Could you output each line of the data that follows exactly?
═══ Dataset extract
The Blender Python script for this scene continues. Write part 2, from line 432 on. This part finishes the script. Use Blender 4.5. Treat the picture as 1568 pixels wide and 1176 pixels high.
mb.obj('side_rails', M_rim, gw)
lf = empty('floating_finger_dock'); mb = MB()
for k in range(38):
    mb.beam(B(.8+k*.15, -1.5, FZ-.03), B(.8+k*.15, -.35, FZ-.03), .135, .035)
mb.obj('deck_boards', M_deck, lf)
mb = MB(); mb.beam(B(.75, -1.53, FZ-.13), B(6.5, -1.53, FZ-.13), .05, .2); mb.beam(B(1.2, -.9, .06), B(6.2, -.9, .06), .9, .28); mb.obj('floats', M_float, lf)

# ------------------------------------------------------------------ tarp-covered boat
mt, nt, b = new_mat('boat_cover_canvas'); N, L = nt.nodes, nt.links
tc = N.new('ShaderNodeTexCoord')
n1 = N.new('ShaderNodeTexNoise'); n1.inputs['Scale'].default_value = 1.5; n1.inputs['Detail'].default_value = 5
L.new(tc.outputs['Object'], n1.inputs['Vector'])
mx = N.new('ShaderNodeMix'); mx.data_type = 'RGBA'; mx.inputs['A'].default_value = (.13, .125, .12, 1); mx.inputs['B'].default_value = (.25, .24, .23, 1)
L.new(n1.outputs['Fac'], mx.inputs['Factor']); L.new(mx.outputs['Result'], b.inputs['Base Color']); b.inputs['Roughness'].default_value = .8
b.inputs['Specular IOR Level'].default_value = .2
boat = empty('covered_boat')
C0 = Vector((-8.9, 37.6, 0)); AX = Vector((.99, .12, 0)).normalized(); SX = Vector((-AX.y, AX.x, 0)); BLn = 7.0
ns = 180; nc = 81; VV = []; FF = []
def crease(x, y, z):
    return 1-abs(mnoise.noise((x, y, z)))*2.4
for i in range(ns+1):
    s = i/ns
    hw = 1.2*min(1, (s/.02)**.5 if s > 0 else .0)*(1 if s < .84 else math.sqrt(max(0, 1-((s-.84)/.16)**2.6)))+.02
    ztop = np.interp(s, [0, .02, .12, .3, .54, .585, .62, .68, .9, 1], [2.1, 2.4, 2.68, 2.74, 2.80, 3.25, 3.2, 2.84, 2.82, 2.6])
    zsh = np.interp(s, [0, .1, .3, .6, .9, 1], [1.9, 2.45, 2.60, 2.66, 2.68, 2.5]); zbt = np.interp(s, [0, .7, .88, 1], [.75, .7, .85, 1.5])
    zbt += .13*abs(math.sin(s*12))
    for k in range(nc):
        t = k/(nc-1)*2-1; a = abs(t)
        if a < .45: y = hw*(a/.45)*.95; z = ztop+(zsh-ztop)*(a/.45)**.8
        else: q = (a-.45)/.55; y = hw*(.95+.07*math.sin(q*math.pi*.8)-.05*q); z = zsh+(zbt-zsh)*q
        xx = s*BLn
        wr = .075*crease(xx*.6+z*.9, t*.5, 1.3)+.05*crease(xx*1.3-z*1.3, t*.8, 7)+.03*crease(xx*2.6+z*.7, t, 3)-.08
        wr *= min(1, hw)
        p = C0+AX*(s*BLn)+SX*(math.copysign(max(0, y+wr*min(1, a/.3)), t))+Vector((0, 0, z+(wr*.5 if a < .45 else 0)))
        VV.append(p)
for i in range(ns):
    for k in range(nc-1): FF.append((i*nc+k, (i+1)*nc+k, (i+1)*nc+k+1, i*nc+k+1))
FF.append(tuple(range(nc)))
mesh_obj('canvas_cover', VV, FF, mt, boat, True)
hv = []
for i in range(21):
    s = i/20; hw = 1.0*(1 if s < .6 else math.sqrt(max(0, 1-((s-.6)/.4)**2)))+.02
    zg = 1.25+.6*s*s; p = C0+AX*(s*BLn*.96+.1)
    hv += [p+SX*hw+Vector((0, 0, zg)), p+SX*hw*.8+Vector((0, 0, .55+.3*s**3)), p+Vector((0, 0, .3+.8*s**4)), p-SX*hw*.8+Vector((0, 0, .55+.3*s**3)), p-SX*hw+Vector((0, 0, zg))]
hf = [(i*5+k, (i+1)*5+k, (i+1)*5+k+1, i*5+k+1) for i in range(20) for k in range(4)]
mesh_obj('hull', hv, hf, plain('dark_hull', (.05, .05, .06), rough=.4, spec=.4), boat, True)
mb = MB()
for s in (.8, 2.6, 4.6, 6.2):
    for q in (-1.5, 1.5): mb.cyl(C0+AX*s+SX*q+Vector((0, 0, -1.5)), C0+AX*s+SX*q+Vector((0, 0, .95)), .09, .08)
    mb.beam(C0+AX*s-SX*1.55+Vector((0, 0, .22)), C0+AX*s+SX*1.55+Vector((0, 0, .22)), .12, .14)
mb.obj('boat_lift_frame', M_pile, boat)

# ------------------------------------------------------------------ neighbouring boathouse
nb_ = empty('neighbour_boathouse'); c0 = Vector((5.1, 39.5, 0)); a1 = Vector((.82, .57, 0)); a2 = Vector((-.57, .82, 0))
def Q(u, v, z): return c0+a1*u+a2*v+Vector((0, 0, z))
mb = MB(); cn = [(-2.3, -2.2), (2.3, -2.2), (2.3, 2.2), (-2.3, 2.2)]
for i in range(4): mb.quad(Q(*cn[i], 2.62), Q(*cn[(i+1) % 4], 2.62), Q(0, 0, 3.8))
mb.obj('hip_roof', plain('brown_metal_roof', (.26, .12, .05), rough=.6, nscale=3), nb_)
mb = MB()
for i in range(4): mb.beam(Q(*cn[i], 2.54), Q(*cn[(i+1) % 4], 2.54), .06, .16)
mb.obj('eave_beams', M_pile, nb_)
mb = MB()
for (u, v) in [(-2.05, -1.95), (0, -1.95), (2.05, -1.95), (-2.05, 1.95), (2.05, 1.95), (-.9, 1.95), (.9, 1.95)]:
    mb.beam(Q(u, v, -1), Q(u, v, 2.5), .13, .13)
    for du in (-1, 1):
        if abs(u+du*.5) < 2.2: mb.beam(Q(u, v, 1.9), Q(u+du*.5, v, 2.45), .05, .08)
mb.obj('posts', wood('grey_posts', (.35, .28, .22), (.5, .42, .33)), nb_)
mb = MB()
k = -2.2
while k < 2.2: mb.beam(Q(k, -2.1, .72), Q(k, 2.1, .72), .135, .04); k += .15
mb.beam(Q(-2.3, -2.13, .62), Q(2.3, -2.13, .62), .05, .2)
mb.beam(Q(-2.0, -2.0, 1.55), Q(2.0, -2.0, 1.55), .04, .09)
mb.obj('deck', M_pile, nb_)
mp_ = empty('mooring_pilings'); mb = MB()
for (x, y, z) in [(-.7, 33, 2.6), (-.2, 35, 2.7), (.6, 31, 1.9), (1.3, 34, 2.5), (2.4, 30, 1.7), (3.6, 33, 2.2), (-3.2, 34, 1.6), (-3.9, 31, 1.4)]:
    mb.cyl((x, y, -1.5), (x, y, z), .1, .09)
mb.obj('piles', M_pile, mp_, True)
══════
» Response
The Blender Python script for this scene continues. Write part 2, from line 432 on. This part finishes the script. Use Blender 4.5. Treat the picture as 1568 pixels wide and 1176 pixels high.
mb.obj('side_rails', M_rim, gw)
lf = empty('floating_finger_dock'); mb = MB()
for k in range(38):
    mb.beam(B(.8+k*.15, -1.5, FZ-.03), B(.8+k*.15, -.35, FZ-.03), .135, .035)
mb.obj('deck_boards', M_deck, lf)
mb = MB(); mb.beam(B(.75, -1.53, FZ-.13), B(6.5, -1.53, FZ-.13), .05, .2); mb.beam(B(1.2, -.9, .06), B(6.2, -.9, .06), .9, .28); mb.obj('floats', M_float, lf)

# ------------------------------------------------------------------ tarp-covered boat
mt, nt, b = new_mat('boat_cover_canvas'); N, L = nt.nodes, nt.links
tc = N.new('ShaderNodeTexCoord')
n1 = N.new('ShaderNodeTexNoise'); n1.inputs['Scale'].default_value = 1.5; n1.inputs['Detail'].default_value = 5
L.new(tc.outputs['Object'], n1.inputs['Vector'])
mx = N.new('ShaderNodeMix'); mx.data_type = 'RGBA'; mx.inputs['A'].default_value = (.13, .125, .12, 1); mx.inputs['B'].default_value = (.25, .24, .23, 1)
L.new(n1.outputs['Fac'], mx.inputs['Factor']); L.new(mx.outputs['Result'], b.inputs['Base Color']); b.inputs['Roughness'].default_value = .8
b.inputs['Specular IOR Level'].default_value = .2
boat = empty('covered_boat')
C0 = Vector((-8.9, 37.6, 0)); AX = Vector((.99, .12, 0)).normalized(); SX = Vector((-AX.y, AX.x, 0)); BLn = 7.0
ns = 180; nc = 81; VV = []; FF = []
def crease(x, y, z):
    return 1-abs(mnoise.noise((x, y, z)))*2.4
for i in range(ns+1):
    s = i/ns
    hw = 1.2*min(1, (s/.02)**.5 if s > 0 else .0)*(1 if s < .84 else math.sqrt(max(0, 1-((s-.84)/.16)**2.6)))+.02
    ztop = np.interp(s, [0, .02, .12, .3, .54, .585, .62, .68, .9, 1], [2.1, 2.4, 2.68, 2.74, 2.80, 3.25, 3.2, 2.84, 2.82, 2.6])
    zsh = np.interp(s, [0, .1, .3, .6, .9, 1], [1.9, 2.45, 2.60, 2.66, 2.68, 2.5]); zbt = np.interp(s, [0, .7, .88, 1], [.75, .7, .85, 1.5])
    zbt += .13*abs(math.sin(s*12))
    for k in range(nc):
        t = k/(nc-1)*2-1; a = abs(t)
        if a < .45: y = hw*(a/.45)*.95; z = ztop+(zsh-ztop)*(a/.45)**.8
        else: q = (a-.45)/.55; y = hw*(.95+.07*math.sin(q*math.pi*.8)-.05*q); z = zsh+(zbt-zsh)*q
        xx = s*BLn
        wr = .075*crease(xx*.6+z*.9, t*.5, 1.3)+.05*crease(xx*1.3-z*1.3, t*.8, 7)+.03*crease(xx*2.6+z*.7, t, 3)-.08
        wr *= min(1, hw)
        p = C0+AX*(s*BLn)+SX*(math.copysign(max(0, y+wr*min(1, a/.3)), t))+Vector((0, 0, z+(wr*.5 if a < .45 else 0)))
        VV.append(p)
for i in range(ns):
    for k in range(nc-1): FF.append((i*nc+k, (i+1)*nc+k, (i+1)*nc+k+1, i*nc+k+1))
FF.append(tuple(range(nc)))
mesh_obj('canvas_cover', VV, FF, mt, boat, True)
hv = []
for i in range(21):
    s = i/20; hw = 1.0*(1 if s < .6 else math.sqrt(max(0, 1-((s-.6)/.4)**2)))+.02
    zg = 1.25+.6*s*s; p = C0+AX*(s*BLn*.96+.1)
    hv += [p+SX*hw+Vector((0, 0, zg)), p+SX*hw*.8+Vector((0, 0, .55+.3*s**3)), p+Vector((0, 0, .3+.8*s**4)), p-SX*hw*.8+Vector((0, 0, .55+.3*s**3)), p-SX*hw+Vector((0, 0, zg))]
hf = [(i*5+k, (i+1)*5+k, (i+1)*5+k+1, i*5+k+1) for i in range(20) for k in range(4)]
mesh_obj('hull', hv, hf, plain('dark_hull', (.05, .05, .06), rough=.4, spec=.4), boat, True)
mb = MB()
for s in (.8, 2.6, 4.6, 6.2):
    for q in (-1.5, 1.5): mb.cyl(C0+AX*s+SX*q+Vector((0, 0, -1.5)), C0+AX*s+SX*q+Vector((0, 0, .95)), .09, .08)
    mb.beam(C0+AX*s-SX*1.55+Vector((0, 0, .22)), C0+AX*s+SX*1.55+Vector((0, 0, .22)), .12, .14)
mb.obj('boat_lift_frame', M_pile, boat)

# ------------------------------------------------------------------ neighbouring boathouse
nb_ = empty('neighbour_boathouse'); c0 = Vector((5.1, 39.5, 0)); a1 = Vector((.82, .57, 0)); a2 = Vector((-.57, .82, 0))
def Q(u, v, z): return c0+a1*u+a2*v+Vector((0, 0, z))
mb = MB(); cn = [(-2.3, -2.2), (2.3, -2.2), (2.3, 2.2), (-2.3, 2.2)]
for i in range(4): mb.quad(Q(*cn[i], 2.62), Q(*cn[(i+1) % 4], 2.62), Q(0, 0, 3.8))
mb.obj('hip_roof', plain('brown_metal_roof', (.26, .12, .05), rough=.6, nscale=3), nb_)
mb = MB()
for i in range(4): mb.beam(Q(*cn[i], 2.54), Q(*cn[(i+1) % 4], 2.54), .06, .16)
mb.obj('eave_beams', M_pile, nb_)
mb = MB()
for (u, v) in [(-2.05, -1.95), (0, -1.95), (2.05, -1.95), (-2.05, 1.95), (2.05, 1.95), (-.9, 1.95), (.9, 1.95)]:
    mb.beam(Q(u, v, -1), Q(u, v, 2.5), .13, .13)
    for du in (-1, 1):
        if abs(u+du*.5) < 2.2: mb.beam(Q(u, v, 1.9), Q(u+du*.5, v, 2.45), .05, .08)
mb.obj('posts', wood('grey_posts', (.35, .28, .22), (.5, .42, .33)), nb_)
mb = MB()
k = -2.2
while k < 2.2: mb.beam(Q(k, -2.1, .72), Q(k, 2.1, .72), .135, .04); k += .15
mb.beam(Q(-2.3, -2.13, .62), Q(2.3, -2.13, .62), .05, .2)
mb.beam(Q(-2.0, -2.0, 1.55), Q(2.0, -2.0, 1.55), .04, .09)
mb.obj('deck', M_pile, nb_)
mp_ = empty('mooring_pilings'); mb = MB()
for (x, y, z) in [(-.7, 33, 2.6), (-.2, 35, 2.7), (.6, 31, 1.9), (1.3, 34, 2.5), (2.4, 30, 1.7), (3.6, 33, 2.2), (-3.2, 34, 1.6), (-3.9, 31, 1.4)]:
    mb.cyl((x, y, -1.5), (x, y, z), .1, .09)
mb.obj('piles', M_pile, mp_, True)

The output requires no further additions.